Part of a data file
++++

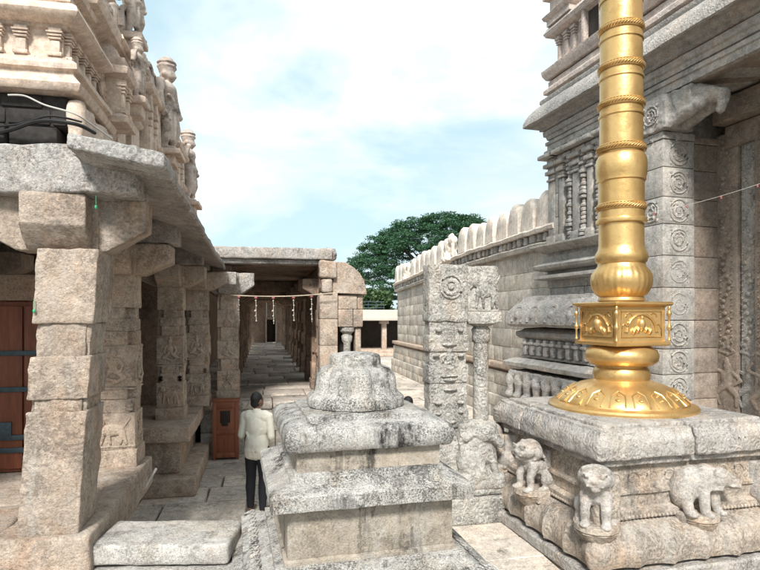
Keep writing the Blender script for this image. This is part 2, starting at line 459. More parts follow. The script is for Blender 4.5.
# ================================================================== GROUND
def ground():
    mb = MB(); mb.grid([[(-300,-100,-.035),(300,-100,-.035)],[(-300,500,-.035),(300,500,-.035)]])
    o = mb.build('ground', M['dirt']); tagp(o, kind='structure')
    mb = MB(); rnd = random.Random(3); g = .012
    v = 2.0
    while v < 34:
        h = rnd.uniform(.5, .95); u = -6.5 + rnd.random()*.5
        while u < 9.5:
            L = rnd.uniform(.6, 1.5)
            zt = rnd.uniform(-.008, .006)
            x0, x1, y0, y1 = u+g, u+L-g, v+g, v+h-g
            e = .012
            j = lambda: rnd.uniform(-.012, .012)
            c = [(x0+j(),y0+j()),(x1+j(),y0+j()),(x1+j(),y1+j()),(x0+j(),y1+j())]
            cc = [(x0+e,y0+e),(x1-e,y0+e),(x1-e,y1-e),(x0+e,y1-e)]
            bot = [mb.bm.verts.new((*world(FA, *p), -.034)) for p in c]
            top = [mb.bm.verts.new((*world(FA, *p), zt+rnd.uniform(-.003,.003))) for p in cc]
            for i in range(4): mb.bm.faces.new((bot[i], bot[(i+1)%4], top[(i+1)%4], top[i]))
            mb.bm.faces.new(top)
            u += L
        v += h
    o = mb.build('paving', M['pave']); tagp(o, kind='structure')
    mb = MB(); mb.grid([[(*world(FA,-8,34),-.012),(*world(FA,16,34),-.012)],[(*world(FA,-8,60),-.012),(*world(FA,16,60),-.012)]])
    o = mb.build('courtyard_floor', M['pave2']); tagp(o, kind='structure')
ground()

# ================================================================== LEFT SHRINE HALL (frame A)
def relief_mesh(kind, seed=0):
    """small figure carved in shallow relief, facing -y, about 1 unit tall"""
    rnd = random.Random(seed)
    if kind == 'seated':
        p = [('e',(0,0,.88),(.10,.07,.11)),('c',(0,0,.98),.06,(0,0,1.08),.03),('e',(0,0,.6),(.15,.07,.2)),
             ('c',(-.15,0,.72),.05,(-.3,0,.5),.045),('c',(-.3,0,.5),.045,(-.22,0,.35),.04),('c',(.15,0,.72),.05,(.27,0,.52),.045),
             ('c',(.27,0,.52),.04,(.18,-.03,.36),.04),('c',(-.08,0,.38),.09,(-.32,0,.2),.07),('c',(.08,0,.38),.09,(.32,0,.2),.07),
             ('c',(-.32,0,.2),.06,(.1,-.03,.1),.05),('c',(.32,0,.2),.06,(.05,-.03,.05),.05)]
    elif kind == 'dancer':
        p = [('e',(.02,0,.9),(.09,.07,.1)),('c',(0,0,1.0),.07,(0,0,1.1),.03),('e',(0,0,.65),(.13,.07,.19)),('e',(.02,0,.47),(.15,.07,.1)),
             ('c',(-.13,0,.78),.045,(-.33,0,.85),.04),('c',(-.33,0,.85),.04,(-.25,0,1.02),.035),('c',(.13,0,.78),.045,(.3,0,.6),.04),('c',(.3,0,.6),.04,(.16,-.03,.5),.035),
             ('c',(-.08,0,.42),.08,(-.25,0,.25),.06),('c',(-.25,0,.25),.06,(-.14,0,.03),.04),('c',(.08,0,.42),.08,(.22,0,.26),.06),('c',(.22,0,.26),.055,(.2,0,.03),.045)]
    else:  # animal
        p = [('e',(0,0,.5),(.36,.09,.2)),('e',(-.38,-.02,.72),(.15,.1,.16)),('c',(-.45,-.03,.7),.07,(-.55,-.04,.55),.04),
             ('c',(-.28,0,.45),.08,(-.34,0,.06),.05),('c',(-.14,0,.4),.07,(-.08,0,.06),.05),('c',(.28,0,.45),.09,(.22,0,.06),.05),('c',(.3,0,.45),.08,(.4,0,.06),.05),('c',(.34,0,.6),.035,(.5,0,.85),.03)]
    return sculpt(p, .022, 2, amp=.008, name='relief_'+kind)
REL = {k: relief_mesh(k) for k in ('seated', 'dancer', 'animal')}
def add_relief(mb, kind, loc, h, rz=0, flat=1.0, wx=1.0):
    me = REL[kind]; mat = Matrix.Translation(loc) @ Matrix.Rotation(rz, 4, 'Z') @ Matrix.Diagonal((h*wx, h*flat, h, 1))
    vs = [mb.bm.verts.new(mat @ v.co) for v in me.vertices]
    for p in me.polygons:
        try: mb.bm.faces.new([vs[i] for i in p.vertices])
        except ValueError: pass

def shaft(mb, w, d, h, plan, lean=0, taper=.0, amp=.006, step=.05, r=.03):
    """square hall pillar of stacked blocks: plan = [(z0,z1,inset,chamfer)] centred on the origin, base z=0"""
    for (a, b, ins, ch) in plan:
        def wp(q):
            t = q.z/h; k = 1 - taper*t
            return (q.x*k + lean*t, q.y*k, q.z)
        if ch:   # corner cuts: two crossing boxes
            c = ch
            mb.box(-w/2+ins, w/2-ins, -d/2+ins+c, d/2-ins-c, a, b, r=r*.6, step=step, amp=amp, freq=6, warp=wp)
            mb.box(-w/2+ins+c, w/2-ins-c, -d/2+ins, d/2-ins, a, b, r=r*.6, step=step, amp=amp, freq=6, warp=wp)
        else:
            mb.box(-w/2+ins, w/2-ins, -d/2+ins, d/2-ins, a, b, r=r, step=step, amp=amp, freq=6, warp=wp)
    return mb
def corbel(mb, w, arm, h, z0, cy=0, cx=0, amp=.008):
    """cross shaped bracket with slanted undersides"""
    for ax in (0, 1):
        for sg in (-1, 1):
            def wp(q, ax=ax, sg=sg):
                s = (q.x, q.y)[ax]*sg
                t = max(0, (s-w*.5)/(arm-w*.5)); lift = h*.42*max(0, t-.15)/.85 if q.z < z0+h*.6 else 0
                q = Vector(q); q.z += lift*(1-(q.z-z0)/(h*.6)) if q.z < z0+h*.6 else 0
                return (q.x+cx, q.y+cy, q.z)
            a = (w*.18, arm*1.0)
            k = w*.42+.003*ax
            if ax == 0: bx = (a[0]*sg, a[1]*sg, -k, k)
            else: bx = (-k, k, a[0]*sg, a[1]*sg)
            mb.box(min(bx[0],bx[1]), max(bx[0],bx[1]), min(bx[2],bx[3]), max(bx[2],bx[3]), z0, z0+h-.004*ax, r=.025, step=.06, amp=amp, freq=5, warp=wp)
    mb.box(-w/2+cx, w/2+cx, -w/2+cy, w/2+cy, z0-.002, z0+h+.002, r=.02, step=.08, amp=amp, freq=5)

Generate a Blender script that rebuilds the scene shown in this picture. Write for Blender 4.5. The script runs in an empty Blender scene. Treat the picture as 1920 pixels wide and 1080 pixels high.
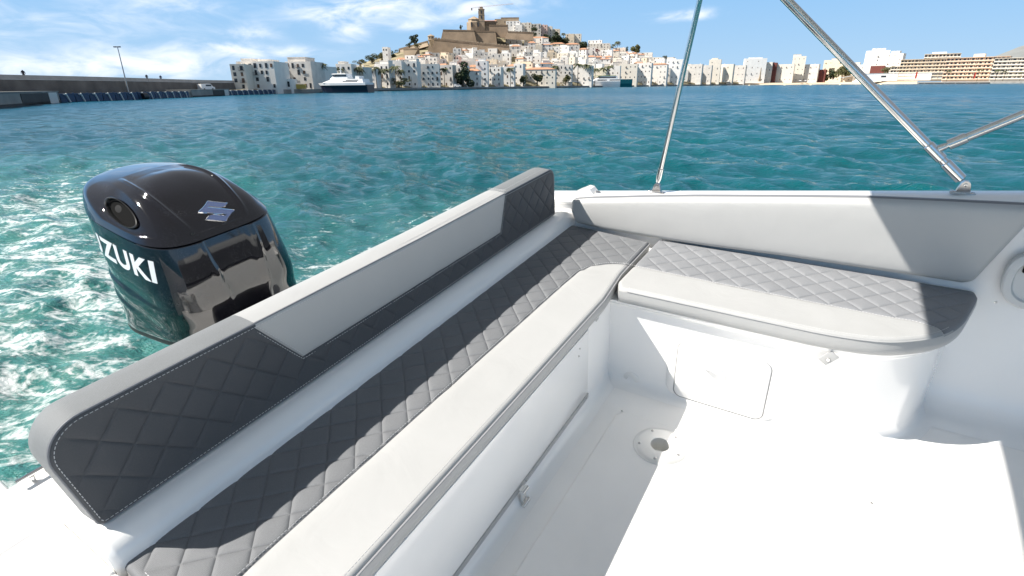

++++

Keep the pictures out of your copy, and repeat every entry above exactly.

Keep writing the Blender script for this image. This is part 2, starting at line 459. More parts follow. The script is for Blender 4.5.
# ================================================================== GROUND
def ground():
    mb = MB(); mb.grid([[(-300,-100,-.035),(300,-100,-.035)],[(-300,500,-.035),(300,500,-.035)]])
    o = mb.build('ground', M['dirt']); tagp(o, kind='structure')
    mb = MB(); rnd = random.Random(3); g = .012
    v = 2.0
    while v < 34:
        h = rnd.uniform(.5, .95); u = -6.5 + rnd.random()*.5
        while u < 9.5:
            L = rnd.uniform(.6, 1.5)
            zt = rnd.uniform(-.008, .006)
            x0, x1, y0, y1 = u+g, u+L-g, v+g, v+h-g
            e = .012
            j = lambda: rnd.uniform(-.012, .012)
            c = [(x0+j(),y0+j()),(x1+j(),y0+j()),(x1+j(),y1+j()),(x0+j(),y1+j())]
            cc = [(x0+e,y0+e),(x1-e,y0+e),(x1-e,y1-e),(x0+e,y1-e)]
            bot = [mb.bm.verts.new((*world(FA, *p), -.034)) for p in c]
            top = [mb.bm.verts.new((*world(FA, *p), zt+rnd.uniform(-.003,.003))) for p in cc]
            for i in range(4): mb.bm.faces.new((bot[i], bot[(i+1)%4], top[(i+1)%4], top[i]))
            mb.bm.faces.new(top)
            u += L
        v += h
    o = mb.build('paving', M['pave']); tagp(o, kind='structure')
    mb = MB(); mb.grid([[(*world(FA,-8,34),-.012),(*world(FA,16,34),-.012)],[(*world(FA,-8,60),-.012),(*world(FA,16,60),-.012)]])
    o = mb.build('courtyard_floor', M['pave2']); tagp(o, kind='structure')
ground()

# ================================================================== LEFT SHRINE HALL (frame A)
def relief_mesh(kind, seed=0):
    """small figure carved in shallow relief, facing -y, about 1 unit tall"""
    rnd = random.Random(seed)
    if kind == 'seated':
        p = [('e',(0,0,.88),(.10,.07,.11)),('c',(0,0,.98),.06,(0,0,1.08),.03),('e',(0,0,.6),(.15,.07,.2)),
             ('c',(-.15,0,.72),.05,(-.3,0,.5),.045),('c',(-.3,0,.5),.045,(-.22,0,.35),.04),('c',(.15,0,.72),.05,(.27,0,.52),.045),
             ('c',(.27,0,.52),.04,(.18,-.03,.36),.04),('c',(-.08,0,.38),.09,(-.32,0,.2),.07),('c',(.08,0,.38),.09,(.32,0,.2),.07),
             ('c',(-.32,0,.2),.06,(.1,-.03,.1),.05),('c',(.32,0,.2),.06,(.05,-.03,.05),.05)]
    elif kind == 'dancer':
        p = [('e',(.02,0,.9),(.09,.07,.1)),('c',(0,0,1.0),.07,(0,0,1.1),.03),('e',(0,0,.65),(.13,.07,.19)),('e',(.02,0,.47),(.15,.07,.1)),
             ('c',(-.13,0,.78),.045,(-.33,0,.85),.04),('c',(-.33,0,.85),.04,(-.25,0,1.02),.035),('c',(.13,0,.78),.045,(.3,0,.6),.04),('c',(.3,0,.6),.04,(.16,-.03,.5),.035),
             ('c',(-.08,0,.42),.08,(-.25,0,.25),.06),('c',(-.25,0,.25),.06,(-.14,0,.03),.04),('c',(.08,0,.42),.08,(.22,0,.26),.06),('c',(.22,0,.26),.055,(.2,0,.03),.045)]
    else:  # animal
        p = [('e',(0,0,.5),(.36,.09,.2)),('e',(-.38,-.02,.72),(.15,.1,.16)),('c',(-.45,-.03,.7),.07,(-.55,-.04,.55),.04),
             ('c',(-.28,0,.45),.08,(-.34,0,.06),.05),('c',(-.14,0,.4),.07,(-.08,0,.06),.05),('c',(.28,0,.45),.09,(.22,0,.06),.05),('c',(.3,0,.45),.08,(.4,0,.06),.05),('c',(.34,0,.6),.035,(.5,0,.85),.03)]
    return sculpt(p, .022, 2, amp=.008, name='relief_'+kind)
REL = {k: relief_mesh(k) for k in ('seated', 'dancer', 'animal')}
def add_relief(mb, kind, loc, h, rz=0, flat=1.0, wx=1.0):
    me = REL[kind]; mat = Matrix.Translation(loc) @ Matrix.Rotation(rz, 4, 'Z') @ Matrix.Diagonal((h*wx, h*flat, h, 1))
    vs = [mb.bm.verts.new(mat @ v.co) for v in me.vertices]
    for p in me.polygons:
        try: mb.bm.faces.new([vs[i] for i in p.vertices])
        except ValueError: pass

def shaft(mb, w, d, h, plan, lean=0, taper=.0, amp=.006, step=.05, r=.03):
    """square hall pillar of stacked blocks: plan = [(z0,z1,inset,chamfer)] centred on the origin, base z=0"""
    for (a, b, ins, ch) in plan:
        def wp(q):
            t = q.z/h; k = 1 - taper*t
            return (q.x*k + lean*t, q.y*k, q.z)
        if ch:   # corner cuts: two crossing boxes
            c = ch
            mb.box(-w/2+ins, w/2-ins, -d/2+ins+c, d/2-ins-c, a, b, r=r*.6, step=step, amp=amp, freq=6, warp=wp)
            mb.box(-w/2+ins+c, w/2-ins-c, -d/2+ins, d/2-ins, a, b, r=r*.6, step=step, amp=amp, freq=6, warp=wp)
        else:
            mb.box(-w/2+ins, w/2-ins, -d/2+ins, d/2-ins, a, b, r=r, step=step, amp=amp, freq=6, warp=wp)
    return mb
def corbel(mb, w, arm, h, z0, cy=0, cx=0, amp=.008):
    """cross shaped bracket with slanted undersides"""
    for ax in (0, 1):
        for sg in (-1, 1):
            def wp(q, ax=ax, sg=sg):
                s = (q.x, q.y)[ax]*sg
                t = max(0, (s-w*.5)/(arm-w*.5)); lift = h*.42*max(0, t-.15)/.85 if q.z < z0+h*.6 else 0
                q = Vector(q); q.z += lift*(1-(q.z-z0)/(h*.6)) if q.z < z0+h*.6 else 0
                return (q.x+cx, q.y+cy, q.z)
            a = (w*.18, arm*1.0)
            k = w*.42+.003*ax
            if ax == 0: bx = (a[0]*sg, a[1]*sg, -k, k)
            else: bx = (-k, k, a[0]*sg, a[1]*sg)
            mb.box(min(bx[0],bx[1]), max(bx[0],bx[1]), min(bx[2],bx[3]), max(bx[2],bx[3]), z0, z0+h-.004*ax, r=.025, step=.06, amp=amp, freq=5, warp=wp)
    mb.box(-w/2+cx, w/2+cx, -w/2+cy, w/2+cy, z0-.002, z0+h+.002, r=.02, step=.08, amp=amp, freq=5)

Generate a Blender script that rebuilds the scene shown in this picture. Write for Blender 4.5. The script runs in an empty Blender scene. Treat the picture as 1920 pixels wide and 1080 pixels high.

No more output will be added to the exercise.